Laura was honest about the barriers Africa still faces in attracting and retaining students and the shocking inequalities that still exist in their societies.  Even access to reliable electricity is limited, although fortunately there were no unexpected disruptions to Laura’s presentation.  She sees open education and open resources as having a key role to play in helping to address inequalities in access. She highlighted the growing trend towards global ‘piracy’ of digital resources by young people who are deliberately flouting copyright laws to share e-text books and other online resources to further their education. One student asked “Is it unethical to want to be educated or is it unethical to charge so much [for books]?”

It’s a slow process though, and I enjoyed hearing about the new theory adopted by Laura and her team to advance open practices in their own institution, called the ‘drip, drip, drip’ approach. I think we can all recognise that one.

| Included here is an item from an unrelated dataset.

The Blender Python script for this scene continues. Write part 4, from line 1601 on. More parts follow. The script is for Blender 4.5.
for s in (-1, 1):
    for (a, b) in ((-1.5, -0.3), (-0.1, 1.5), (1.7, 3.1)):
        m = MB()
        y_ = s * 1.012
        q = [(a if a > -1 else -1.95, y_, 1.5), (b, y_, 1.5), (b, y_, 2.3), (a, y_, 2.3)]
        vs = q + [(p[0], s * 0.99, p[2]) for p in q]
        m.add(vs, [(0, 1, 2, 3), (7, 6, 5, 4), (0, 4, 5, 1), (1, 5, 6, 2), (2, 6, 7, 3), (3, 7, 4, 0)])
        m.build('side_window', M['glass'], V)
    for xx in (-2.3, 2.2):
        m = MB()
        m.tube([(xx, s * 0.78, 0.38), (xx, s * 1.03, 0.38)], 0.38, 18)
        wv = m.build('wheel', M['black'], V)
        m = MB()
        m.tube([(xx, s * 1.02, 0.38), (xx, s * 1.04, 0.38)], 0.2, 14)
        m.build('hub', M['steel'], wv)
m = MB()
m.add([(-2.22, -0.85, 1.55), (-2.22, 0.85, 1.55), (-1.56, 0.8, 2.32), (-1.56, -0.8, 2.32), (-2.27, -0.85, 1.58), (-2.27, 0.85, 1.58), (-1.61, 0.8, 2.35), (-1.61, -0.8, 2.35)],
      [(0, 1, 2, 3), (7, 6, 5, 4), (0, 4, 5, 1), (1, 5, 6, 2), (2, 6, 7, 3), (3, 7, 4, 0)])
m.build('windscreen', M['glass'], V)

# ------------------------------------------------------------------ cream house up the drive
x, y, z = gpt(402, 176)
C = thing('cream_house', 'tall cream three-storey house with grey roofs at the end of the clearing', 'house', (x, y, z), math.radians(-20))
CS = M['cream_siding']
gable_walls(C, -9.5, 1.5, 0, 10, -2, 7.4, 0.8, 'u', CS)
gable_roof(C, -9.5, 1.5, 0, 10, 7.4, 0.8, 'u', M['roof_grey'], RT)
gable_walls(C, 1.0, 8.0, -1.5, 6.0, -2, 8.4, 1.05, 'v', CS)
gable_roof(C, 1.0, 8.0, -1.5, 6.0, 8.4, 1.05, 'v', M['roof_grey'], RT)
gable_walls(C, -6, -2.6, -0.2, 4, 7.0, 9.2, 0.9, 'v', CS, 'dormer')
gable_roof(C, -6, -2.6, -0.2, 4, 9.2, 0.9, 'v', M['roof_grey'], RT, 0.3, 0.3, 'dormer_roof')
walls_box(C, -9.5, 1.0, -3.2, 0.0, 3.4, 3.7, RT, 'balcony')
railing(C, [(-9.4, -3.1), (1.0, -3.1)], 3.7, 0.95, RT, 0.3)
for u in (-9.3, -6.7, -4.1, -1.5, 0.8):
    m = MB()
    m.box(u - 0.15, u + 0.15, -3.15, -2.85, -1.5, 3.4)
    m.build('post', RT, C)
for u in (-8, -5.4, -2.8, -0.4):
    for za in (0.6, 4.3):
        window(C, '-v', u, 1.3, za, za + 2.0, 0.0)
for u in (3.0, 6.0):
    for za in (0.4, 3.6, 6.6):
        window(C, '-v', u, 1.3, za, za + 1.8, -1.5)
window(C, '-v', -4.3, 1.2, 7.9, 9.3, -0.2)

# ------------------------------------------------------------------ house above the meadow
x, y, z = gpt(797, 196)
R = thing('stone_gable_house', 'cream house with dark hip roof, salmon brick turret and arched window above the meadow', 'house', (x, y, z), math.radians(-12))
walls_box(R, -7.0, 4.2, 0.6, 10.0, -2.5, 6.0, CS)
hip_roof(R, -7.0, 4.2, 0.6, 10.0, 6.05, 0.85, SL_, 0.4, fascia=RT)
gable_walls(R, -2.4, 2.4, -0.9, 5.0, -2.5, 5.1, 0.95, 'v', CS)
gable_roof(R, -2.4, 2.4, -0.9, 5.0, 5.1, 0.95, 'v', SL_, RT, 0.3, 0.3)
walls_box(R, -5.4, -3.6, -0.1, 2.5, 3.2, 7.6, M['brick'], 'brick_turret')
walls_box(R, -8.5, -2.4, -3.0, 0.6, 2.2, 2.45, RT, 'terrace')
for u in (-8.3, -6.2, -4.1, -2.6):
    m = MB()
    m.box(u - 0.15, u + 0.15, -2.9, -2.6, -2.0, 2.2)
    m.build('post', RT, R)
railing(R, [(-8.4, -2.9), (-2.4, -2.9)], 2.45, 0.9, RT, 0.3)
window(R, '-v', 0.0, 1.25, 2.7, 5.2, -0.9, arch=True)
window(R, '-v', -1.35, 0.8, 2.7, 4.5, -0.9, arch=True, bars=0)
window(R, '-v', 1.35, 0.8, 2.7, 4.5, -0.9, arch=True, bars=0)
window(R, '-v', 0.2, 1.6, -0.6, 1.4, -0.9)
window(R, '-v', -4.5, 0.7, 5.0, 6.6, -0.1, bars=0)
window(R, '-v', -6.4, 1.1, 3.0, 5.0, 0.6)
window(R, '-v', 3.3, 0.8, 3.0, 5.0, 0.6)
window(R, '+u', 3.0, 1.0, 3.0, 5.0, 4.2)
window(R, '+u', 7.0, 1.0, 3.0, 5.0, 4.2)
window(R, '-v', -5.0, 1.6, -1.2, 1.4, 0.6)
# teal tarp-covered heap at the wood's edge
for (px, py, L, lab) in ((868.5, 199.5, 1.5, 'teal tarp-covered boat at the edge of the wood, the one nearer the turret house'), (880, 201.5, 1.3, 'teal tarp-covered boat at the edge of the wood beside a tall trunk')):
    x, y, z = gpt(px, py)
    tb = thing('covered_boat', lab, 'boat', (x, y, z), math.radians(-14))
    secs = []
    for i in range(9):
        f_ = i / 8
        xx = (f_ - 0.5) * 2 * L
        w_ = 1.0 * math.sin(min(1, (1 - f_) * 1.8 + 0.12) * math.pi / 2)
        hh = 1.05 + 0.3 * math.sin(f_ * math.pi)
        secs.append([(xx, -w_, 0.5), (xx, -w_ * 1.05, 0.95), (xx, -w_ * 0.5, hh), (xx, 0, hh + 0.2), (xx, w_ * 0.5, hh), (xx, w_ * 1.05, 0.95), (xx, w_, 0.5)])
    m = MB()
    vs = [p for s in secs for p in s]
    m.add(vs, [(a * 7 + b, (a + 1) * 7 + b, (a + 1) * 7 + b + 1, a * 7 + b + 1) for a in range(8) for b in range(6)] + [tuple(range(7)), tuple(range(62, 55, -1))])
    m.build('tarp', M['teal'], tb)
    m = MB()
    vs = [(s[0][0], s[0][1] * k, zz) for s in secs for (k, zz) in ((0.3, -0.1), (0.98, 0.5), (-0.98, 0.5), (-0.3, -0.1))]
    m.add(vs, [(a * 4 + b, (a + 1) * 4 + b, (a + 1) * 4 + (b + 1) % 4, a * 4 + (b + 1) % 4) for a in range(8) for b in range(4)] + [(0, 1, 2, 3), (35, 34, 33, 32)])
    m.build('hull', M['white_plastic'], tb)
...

Other presenters showcased developments across education in Scotland, including the trade union sector where there is a lot of activity to engage potential learners in open online learning in workplaces. It was also interesting to hear that Edinburgh University are developing an OER policy (just as we are) and adopting an ‘open as default’ approach to content developed for their large scale Moocs. Lorna Campbell of Cetis presented the draft Scottish Open Education Declaration, developed by the Open Scotland group and supported by the OEPS project, the interest in which continues to gather pace declaration.openscot.net/.

All in all it was an interesting day, and it does feel as if there is a positive momentum building up behind the open education agenda in Scotland, both at policy level and in practice. We just need to make sure we’re part of it!